## Written request
Below is a listing; print exactly its lines from the one containing "What Blender Python" down to the one containing "SC.view_settings.exposure = 0.88", both inclusive, with every picture left out.

## Entries with scene source code
Begin

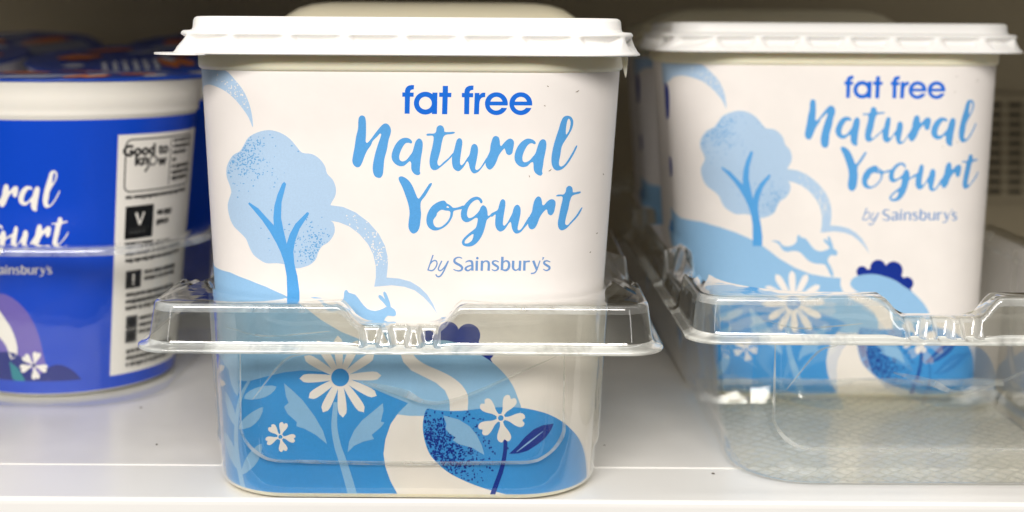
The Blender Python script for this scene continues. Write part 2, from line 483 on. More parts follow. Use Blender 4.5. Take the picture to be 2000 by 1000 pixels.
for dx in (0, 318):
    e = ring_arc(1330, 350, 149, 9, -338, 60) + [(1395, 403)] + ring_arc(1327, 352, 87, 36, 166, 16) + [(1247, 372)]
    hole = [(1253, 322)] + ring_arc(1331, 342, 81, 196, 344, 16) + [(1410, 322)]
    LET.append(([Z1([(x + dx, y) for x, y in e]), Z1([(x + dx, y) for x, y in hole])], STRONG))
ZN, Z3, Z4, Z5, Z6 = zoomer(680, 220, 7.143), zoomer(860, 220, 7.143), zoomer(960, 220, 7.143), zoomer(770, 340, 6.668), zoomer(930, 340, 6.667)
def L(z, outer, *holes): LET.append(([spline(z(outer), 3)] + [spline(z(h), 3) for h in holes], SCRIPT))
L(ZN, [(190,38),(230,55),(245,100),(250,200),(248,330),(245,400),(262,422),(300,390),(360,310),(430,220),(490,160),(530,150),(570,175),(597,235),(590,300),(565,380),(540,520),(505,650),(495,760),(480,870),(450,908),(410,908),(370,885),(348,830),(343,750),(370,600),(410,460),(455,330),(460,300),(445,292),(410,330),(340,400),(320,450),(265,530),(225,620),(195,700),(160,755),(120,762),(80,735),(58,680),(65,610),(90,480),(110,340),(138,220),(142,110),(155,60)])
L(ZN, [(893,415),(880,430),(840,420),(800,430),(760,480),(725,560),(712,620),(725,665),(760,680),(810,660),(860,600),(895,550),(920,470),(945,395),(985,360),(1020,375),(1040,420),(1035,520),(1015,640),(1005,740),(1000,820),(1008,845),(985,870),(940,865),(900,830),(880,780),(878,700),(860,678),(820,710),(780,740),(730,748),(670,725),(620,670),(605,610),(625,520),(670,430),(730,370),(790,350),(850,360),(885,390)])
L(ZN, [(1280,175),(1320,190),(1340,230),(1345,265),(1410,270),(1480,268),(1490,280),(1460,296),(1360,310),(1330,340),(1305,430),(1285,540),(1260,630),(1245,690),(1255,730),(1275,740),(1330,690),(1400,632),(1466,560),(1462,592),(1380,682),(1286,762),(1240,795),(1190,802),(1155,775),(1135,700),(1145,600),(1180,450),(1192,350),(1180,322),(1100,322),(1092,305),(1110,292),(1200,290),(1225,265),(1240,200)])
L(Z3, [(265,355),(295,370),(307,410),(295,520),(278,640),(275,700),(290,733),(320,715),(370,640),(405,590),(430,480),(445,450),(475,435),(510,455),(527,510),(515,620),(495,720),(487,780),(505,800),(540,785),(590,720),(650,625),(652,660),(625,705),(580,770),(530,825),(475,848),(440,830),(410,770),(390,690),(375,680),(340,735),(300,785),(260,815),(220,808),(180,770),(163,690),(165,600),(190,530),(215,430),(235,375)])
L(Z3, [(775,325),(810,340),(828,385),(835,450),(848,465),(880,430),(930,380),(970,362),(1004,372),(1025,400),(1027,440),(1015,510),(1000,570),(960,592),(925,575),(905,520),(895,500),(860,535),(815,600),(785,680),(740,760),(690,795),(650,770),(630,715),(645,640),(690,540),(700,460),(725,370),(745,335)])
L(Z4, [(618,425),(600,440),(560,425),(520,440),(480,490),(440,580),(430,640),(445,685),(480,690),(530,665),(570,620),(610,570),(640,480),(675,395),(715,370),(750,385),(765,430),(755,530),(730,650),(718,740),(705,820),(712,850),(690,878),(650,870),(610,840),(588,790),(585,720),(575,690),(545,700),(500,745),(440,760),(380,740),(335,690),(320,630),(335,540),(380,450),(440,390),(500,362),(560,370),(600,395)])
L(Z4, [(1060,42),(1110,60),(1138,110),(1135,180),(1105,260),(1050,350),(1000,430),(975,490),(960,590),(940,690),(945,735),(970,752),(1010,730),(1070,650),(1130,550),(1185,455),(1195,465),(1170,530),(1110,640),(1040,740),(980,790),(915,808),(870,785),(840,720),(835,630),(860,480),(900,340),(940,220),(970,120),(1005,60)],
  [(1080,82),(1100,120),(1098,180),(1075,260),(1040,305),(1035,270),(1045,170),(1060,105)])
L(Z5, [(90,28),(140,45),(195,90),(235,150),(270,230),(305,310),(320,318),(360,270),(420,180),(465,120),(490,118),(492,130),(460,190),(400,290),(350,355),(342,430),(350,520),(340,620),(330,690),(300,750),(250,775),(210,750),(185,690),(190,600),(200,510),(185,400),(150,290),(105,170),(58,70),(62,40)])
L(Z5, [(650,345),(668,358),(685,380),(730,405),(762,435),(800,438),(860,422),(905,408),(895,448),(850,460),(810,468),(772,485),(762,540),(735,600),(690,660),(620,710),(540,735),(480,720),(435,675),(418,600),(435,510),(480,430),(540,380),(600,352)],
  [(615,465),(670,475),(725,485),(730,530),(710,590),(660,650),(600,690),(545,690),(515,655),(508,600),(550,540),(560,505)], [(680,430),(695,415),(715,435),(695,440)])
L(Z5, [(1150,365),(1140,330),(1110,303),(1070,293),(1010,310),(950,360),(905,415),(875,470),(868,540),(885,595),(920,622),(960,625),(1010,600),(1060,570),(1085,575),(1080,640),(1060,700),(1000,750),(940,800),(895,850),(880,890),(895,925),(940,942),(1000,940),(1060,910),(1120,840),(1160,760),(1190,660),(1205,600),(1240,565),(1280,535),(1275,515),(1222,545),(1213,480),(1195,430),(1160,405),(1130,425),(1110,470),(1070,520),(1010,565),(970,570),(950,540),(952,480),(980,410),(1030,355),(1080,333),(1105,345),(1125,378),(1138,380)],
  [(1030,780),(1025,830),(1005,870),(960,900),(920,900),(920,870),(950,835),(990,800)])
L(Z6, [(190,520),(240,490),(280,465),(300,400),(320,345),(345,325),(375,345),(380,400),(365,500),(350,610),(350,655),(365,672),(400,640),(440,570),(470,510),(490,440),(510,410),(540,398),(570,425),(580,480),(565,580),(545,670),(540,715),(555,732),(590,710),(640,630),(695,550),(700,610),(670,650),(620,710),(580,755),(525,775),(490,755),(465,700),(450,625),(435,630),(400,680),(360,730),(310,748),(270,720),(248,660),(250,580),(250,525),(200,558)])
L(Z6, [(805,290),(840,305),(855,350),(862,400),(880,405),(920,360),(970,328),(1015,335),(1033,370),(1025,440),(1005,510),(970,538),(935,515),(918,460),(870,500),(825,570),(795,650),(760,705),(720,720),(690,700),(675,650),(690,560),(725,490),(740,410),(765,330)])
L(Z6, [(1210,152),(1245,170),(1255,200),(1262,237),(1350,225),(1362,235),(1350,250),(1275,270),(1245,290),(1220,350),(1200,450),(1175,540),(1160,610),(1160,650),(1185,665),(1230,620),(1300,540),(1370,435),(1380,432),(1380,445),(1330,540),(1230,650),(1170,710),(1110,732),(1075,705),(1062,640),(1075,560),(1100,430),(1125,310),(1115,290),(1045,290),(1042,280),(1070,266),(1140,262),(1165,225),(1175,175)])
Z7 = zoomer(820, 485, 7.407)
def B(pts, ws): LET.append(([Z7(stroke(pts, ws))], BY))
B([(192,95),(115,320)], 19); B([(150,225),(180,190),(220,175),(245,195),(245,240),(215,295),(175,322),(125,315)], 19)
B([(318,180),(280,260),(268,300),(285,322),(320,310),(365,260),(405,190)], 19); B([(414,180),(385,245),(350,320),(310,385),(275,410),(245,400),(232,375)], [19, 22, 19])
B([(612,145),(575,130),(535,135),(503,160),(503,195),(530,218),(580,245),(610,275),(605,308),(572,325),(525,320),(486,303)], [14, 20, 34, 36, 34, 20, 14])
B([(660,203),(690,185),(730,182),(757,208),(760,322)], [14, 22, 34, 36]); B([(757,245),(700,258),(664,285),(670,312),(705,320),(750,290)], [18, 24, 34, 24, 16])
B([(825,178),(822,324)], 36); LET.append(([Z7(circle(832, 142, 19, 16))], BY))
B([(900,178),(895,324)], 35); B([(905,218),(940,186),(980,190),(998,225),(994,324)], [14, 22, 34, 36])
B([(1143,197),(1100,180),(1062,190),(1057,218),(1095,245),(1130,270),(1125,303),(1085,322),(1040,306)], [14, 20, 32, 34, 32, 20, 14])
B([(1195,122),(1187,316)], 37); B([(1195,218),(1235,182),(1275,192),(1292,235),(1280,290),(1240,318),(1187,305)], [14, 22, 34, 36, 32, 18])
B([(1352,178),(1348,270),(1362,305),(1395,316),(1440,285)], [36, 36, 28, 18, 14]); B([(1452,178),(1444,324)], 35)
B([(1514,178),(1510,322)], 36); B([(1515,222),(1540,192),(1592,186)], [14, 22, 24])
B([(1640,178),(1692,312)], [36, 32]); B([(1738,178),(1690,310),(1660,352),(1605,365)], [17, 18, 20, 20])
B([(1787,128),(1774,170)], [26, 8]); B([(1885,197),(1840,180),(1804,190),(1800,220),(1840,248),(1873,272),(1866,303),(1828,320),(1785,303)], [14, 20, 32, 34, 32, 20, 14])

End
Begin

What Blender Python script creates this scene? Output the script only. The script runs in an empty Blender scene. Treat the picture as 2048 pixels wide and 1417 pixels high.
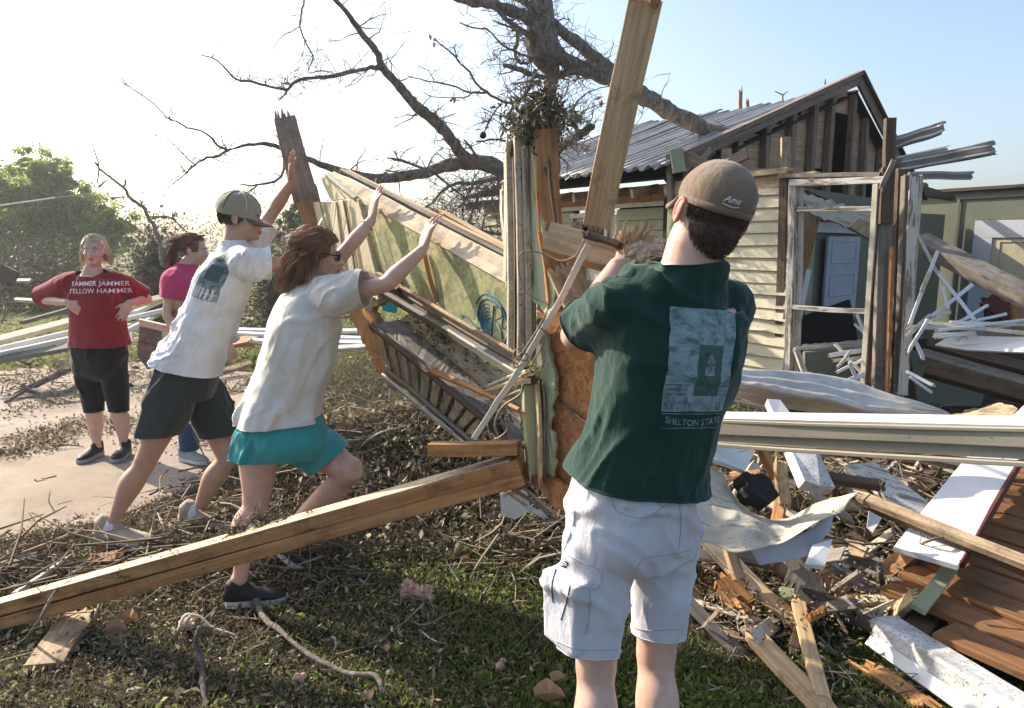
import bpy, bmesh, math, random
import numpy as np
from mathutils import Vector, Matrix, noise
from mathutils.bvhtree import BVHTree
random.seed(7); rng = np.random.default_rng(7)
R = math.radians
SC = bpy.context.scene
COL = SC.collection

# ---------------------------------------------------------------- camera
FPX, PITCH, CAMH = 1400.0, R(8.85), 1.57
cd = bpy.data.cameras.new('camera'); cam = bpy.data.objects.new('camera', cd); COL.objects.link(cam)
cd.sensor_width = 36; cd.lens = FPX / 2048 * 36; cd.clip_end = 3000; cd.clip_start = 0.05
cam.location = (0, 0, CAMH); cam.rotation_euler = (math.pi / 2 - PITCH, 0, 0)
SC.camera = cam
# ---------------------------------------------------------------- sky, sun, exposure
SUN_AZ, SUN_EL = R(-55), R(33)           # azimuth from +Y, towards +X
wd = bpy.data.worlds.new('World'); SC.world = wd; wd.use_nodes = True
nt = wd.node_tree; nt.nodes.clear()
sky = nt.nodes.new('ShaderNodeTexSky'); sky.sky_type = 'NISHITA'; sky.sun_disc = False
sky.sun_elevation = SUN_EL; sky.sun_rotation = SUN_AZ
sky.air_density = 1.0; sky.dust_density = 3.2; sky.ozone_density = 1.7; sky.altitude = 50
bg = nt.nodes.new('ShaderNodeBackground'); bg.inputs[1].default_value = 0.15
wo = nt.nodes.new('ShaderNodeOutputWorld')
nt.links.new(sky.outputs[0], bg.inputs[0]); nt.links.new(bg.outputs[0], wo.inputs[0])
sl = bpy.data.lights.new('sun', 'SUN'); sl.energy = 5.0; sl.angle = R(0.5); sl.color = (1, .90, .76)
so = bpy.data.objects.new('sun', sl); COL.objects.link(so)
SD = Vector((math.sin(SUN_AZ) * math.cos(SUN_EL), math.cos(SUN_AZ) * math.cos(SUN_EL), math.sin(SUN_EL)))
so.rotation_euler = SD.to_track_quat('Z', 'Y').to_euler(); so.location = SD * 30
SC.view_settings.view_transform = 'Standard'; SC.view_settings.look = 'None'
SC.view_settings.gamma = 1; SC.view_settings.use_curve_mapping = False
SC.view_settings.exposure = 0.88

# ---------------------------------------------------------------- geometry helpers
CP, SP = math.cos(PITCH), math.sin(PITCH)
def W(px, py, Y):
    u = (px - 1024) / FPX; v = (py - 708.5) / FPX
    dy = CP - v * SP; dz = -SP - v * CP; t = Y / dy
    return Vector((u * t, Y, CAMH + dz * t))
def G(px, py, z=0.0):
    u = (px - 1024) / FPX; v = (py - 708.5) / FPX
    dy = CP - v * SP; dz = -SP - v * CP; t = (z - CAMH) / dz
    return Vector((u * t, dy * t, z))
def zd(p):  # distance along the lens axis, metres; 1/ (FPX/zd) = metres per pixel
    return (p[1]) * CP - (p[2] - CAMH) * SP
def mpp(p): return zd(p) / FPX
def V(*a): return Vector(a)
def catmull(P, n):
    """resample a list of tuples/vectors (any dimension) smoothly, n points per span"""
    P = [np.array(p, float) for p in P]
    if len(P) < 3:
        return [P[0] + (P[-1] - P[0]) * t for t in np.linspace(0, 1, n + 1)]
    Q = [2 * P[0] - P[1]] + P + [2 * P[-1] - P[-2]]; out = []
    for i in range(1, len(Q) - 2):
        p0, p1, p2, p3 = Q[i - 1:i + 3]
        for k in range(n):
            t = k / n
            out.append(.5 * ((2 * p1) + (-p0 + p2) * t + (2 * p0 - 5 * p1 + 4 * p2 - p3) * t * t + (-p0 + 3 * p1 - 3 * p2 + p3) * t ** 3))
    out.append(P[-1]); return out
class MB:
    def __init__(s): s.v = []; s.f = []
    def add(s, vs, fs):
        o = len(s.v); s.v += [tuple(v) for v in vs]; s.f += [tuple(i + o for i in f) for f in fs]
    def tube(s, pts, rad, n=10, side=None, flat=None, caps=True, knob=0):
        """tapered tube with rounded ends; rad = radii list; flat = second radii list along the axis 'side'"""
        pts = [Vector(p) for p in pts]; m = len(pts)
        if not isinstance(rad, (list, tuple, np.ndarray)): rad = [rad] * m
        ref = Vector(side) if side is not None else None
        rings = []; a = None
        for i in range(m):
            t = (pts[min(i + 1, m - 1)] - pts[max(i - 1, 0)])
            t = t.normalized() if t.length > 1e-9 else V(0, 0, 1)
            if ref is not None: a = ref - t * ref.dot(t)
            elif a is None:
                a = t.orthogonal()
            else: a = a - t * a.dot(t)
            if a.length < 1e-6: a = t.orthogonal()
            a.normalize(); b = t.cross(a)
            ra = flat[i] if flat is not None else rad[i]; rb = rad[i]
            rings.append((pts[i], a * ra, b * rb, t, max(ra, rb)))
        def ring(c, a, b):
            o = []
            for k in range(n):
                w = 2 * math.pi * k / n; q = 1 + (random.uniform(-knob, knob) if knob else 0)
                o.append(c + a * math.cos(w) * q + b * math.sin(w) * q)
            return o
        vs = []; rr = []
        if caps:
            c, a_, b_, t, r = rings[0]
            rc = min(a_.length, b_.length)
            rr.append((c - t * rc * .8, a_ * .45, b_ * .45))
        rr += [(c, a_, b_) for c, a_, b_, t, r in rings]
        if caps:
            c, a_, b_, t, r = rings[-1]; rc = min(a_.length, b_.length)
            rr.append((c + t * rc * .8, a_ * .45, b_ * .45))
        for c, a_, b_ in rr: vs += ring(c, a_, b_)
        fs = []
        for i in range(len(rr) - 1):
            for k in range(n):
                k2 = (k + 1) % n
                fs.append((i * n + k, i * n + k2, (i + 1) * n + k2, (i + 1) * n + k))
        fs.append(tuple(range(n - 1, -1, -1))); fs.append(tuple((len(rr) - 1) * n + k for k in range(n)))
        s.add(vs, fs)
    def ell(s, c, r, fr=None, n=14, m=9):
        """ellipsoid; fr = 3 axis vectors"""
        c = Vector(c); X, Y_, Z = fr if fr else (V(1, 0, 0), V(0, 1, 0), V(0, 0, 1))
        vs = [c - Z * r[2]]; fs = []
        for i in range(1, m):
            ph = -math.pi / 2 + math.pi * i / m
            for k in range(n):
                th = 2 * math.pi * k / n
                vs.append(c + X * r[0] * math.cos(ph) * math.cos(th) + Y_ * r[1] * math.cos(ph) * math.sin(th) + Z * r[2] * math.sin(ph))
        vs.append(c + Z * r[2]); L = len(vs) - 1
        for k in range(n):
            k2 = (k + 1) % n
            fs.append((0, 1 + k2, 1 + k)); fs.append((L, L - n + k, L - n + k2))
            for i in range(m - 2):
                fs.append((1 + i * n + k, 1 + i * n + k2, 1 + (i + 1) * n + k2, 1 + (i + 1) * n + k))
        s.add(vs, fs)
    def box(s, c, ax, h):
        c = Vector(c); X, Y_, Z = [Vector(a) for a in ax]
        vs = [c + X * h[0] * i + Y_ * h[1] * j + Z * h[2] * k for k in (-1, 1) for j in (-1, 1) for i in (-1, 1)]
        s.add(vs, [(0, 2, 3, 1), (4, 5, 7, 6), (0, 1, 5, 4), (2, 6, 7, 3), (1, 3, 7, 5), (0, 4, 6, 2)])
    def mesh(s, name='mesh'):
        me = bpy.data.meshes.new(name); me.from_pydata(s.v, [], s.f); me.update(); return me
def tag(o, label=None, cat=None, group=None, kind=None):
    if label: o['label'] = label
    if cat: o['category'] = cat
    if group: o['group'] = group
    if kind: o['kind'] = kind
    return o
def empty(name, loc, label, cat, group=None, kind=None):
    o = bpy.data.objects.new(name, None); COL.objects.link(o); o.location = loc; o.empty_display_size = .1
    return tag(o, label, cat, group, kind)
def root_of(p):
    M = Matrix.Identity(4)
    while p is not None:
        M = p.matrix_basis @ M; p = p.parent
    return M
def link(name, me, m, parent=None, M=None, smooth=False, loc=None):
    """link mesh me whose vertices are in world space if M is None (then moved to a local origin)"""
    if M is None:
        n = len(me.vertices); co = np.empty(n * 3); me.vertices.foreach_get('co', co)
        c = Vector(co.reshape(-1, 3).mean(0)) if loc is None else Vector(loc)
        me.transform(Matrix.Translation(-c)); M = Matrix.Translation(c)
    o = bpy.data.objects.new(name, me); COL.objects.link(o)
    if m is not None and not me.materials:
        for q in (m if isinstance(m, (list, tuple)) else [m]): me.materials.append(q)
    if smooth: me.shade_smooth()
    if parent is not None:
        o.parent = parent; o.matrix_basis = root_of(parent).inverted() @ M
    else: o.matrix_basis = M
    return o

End

## Answer
What Blender Python script creates this scene? Output the script only. The script runs in an empty Blender scene. Treat the picture as 2048 pixels wide and 1417 pixels high.
import bpy, bmesh, math, random
import numpy as np
from mathutils import Vector, Matrix, noise
from mathutils.bvhtree import BVHTree
random.seed(7); rng = np.random.default_rng(7)
R = math.radians
SC = bpy.context.scene
COL = SC.collection

# ---------------------------------------------------------------- camera
FPX, PITCH, CAMH = 1400.0, R(8.85), 1.57
cd = bpy.data.cameras.new('camera'); cam = bpy.data.objects.new('camera', cd); COL.objects.link(cam)
cd.sensor_width = 36; cd.lens = FPX / 2048 * 36; cd.clip_end = 3000; cd.clip_start = 0.05
cam.location = (0, 0, CAMH); cam.rotation_euler = (math.pi / 2 - PITCH, 0, 0)
SC.camera = cam
# ---------------------------------------------------------------- sky, sun, exposure
SUN_AZ, SUN_EL = R(-55), R(33)           # azimuth from +Y, towards +X
wd = bpy.data.worlds.new('World'); SC.world = wd; wd.use_nodes = True
nt = wd.node_tree; nt.nodes.clear()
sky = nt.nodes.new('ShaderNodeTexSky'); sky.sky_type = 'NISHITA'; sky.sun_disc = False
sky.sun_elevation = SUN_EL; sky.sun_rotation = SUN_AZ
sky.air_density = 1.0; sky.dust_density = 3.2; sky.ozone_density = 1.7; sky.altitude = 50
bg = nt.nodes.new('ShaderNodeBackground'); bg.inputs[1].default_value = 0.15
wo = nt.nodes.new('ShaderNodeOutputWorld')
nt.links.new(sky.outputs[0], bg.inputs[0]); nt.links.new(bg.outputs[0], wo.inputs[0])
sl = bpy.data.lights.new('sun', 'SUN'); sl.energy = 5.0; sl.angle = R(0.5); sl.color = (1, .90, .76)
so = bpy.data.objects.new('sun', sl); COL.objects.link(so)
SD = Vector((math.sin(SUN_AZ) * math.cos(SUN_EL), math.cos(SUN_AZ) * math.cos(SUN_EL), math.sin(SUN_EL)))
so.rotation_euler = SD.to_track_quat('Z', 'Y').to_euler(); so.location = SD * 30
SC.view_settings.view_transform = 'Standard'; SC.view_settings.look = 'None'
SC.view_settings.gamma = 1; SC.view_settings.use_curve_mapping = False
SC.view_settings.exposure = 0.88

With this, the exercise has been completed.